▶ _Short task_: Retype word for word the first line of the listing and each line after it up to the line with "TR=[-0.25,2.4,5.05,7.79,10.46]", with the pictures taken out.

▶ _Information provided_:

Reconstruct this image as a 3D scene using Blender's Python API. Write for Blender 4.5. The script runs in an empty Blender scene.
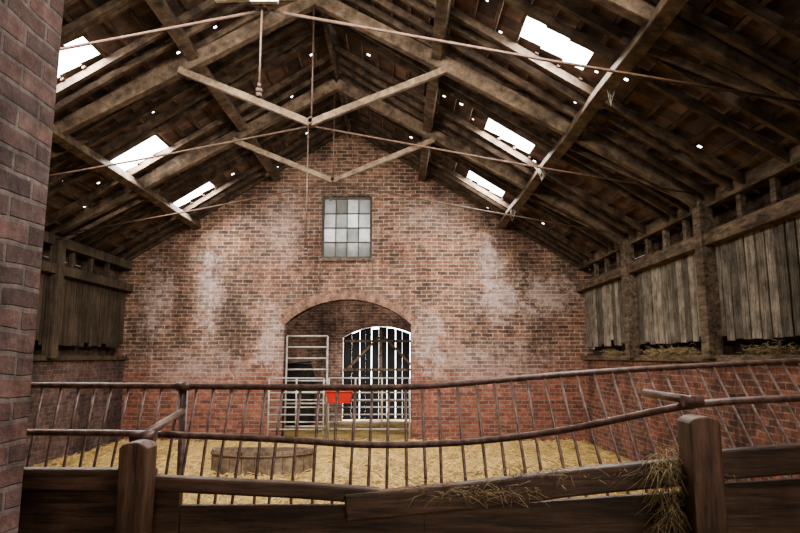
import bpy, math, random
from mathutils import Vector, Matrix
random.seed(7)
CZ=1.75           # eye height
RX=-1.15          # ridge x
ZR=CZ+5.3         # ridge height
SL=0.627
XL,XR=-6.0,4.0
YB=13.45
TR=[-0.25,2.4,5.05,7.79,10.46]

# ---------------------------------------------------------------- materials
def newmat(name):
    m=bpy.data.materials.new(name); m.use_nodes=True
    nt=m.node_tree; b=nt.nodes['Principled BSDF']
    return m,nt,b
def N(nt,t,**k):
    n=nt.nodes.new(t)
    for a,v in k.items(): setattr(n,a,v)
    return n
def L(nt,a,b): nt.links.new(a,b)
def c4(c): return (c[0],c[1],c[2],1)
def ramp(nt,fac,stops):
    r=nt.nodes.new('ShaderNodeValToRGB')
    e=r.color_ramp.elements
    while len(e)<len(stops): e.new(0.5)
    for i,(p,c) in enumerate(stops):
        e[i].position=p; e[i].color=c4(c)
    L(nt,fac,r.inputs['Fac']); return r.outputs['Color']
def mix(nt,fac,a,b,mode='MIX'):
    m=nt.nodes.new('ShaderNodeMix'); m.data_type='RGBA'; m.blend_type=mode
    for sock,v in ((m.inputs[0],fac),(m.inputs[6],a),(m.inputs[7],b)):
        if isinstance(v,(int,float)): sock.default_value=v
        elif isinstance(v,tuple): sock.default_value=c4(v)
        else: L(nt,v,sock)
    return m.outputs[2]
def noise(nt,vec,scale,detail=6,rough=.6):
    n=N(nt,'ShaderNodeTexNoise'); n.inputs['Scale'].default_value=scale; n.inputs['Detail'].default_value=detail; n.inputs['Roughness'].default_value=rough
    L(nt,vec,n.inputs['Vector']); return n.outputs['Fac']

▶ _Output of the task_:
Reconstruct this image as a 3D scene using Blender's Python API. Write for Blender 4.5. The script runs in an empty Blender scene.
import bpy, math, random
from mathutils import Vector, Matrix
random.seed(7)
CZ=1.75           # eye height
RX=-1.15          # ridge x
ZR=CZ+5.3         # ridge height
SL=0.627
XL,XR=-6.0,4.0
YB=13.45
TR=[-0.25,2.4,5.05,7.79,10.46]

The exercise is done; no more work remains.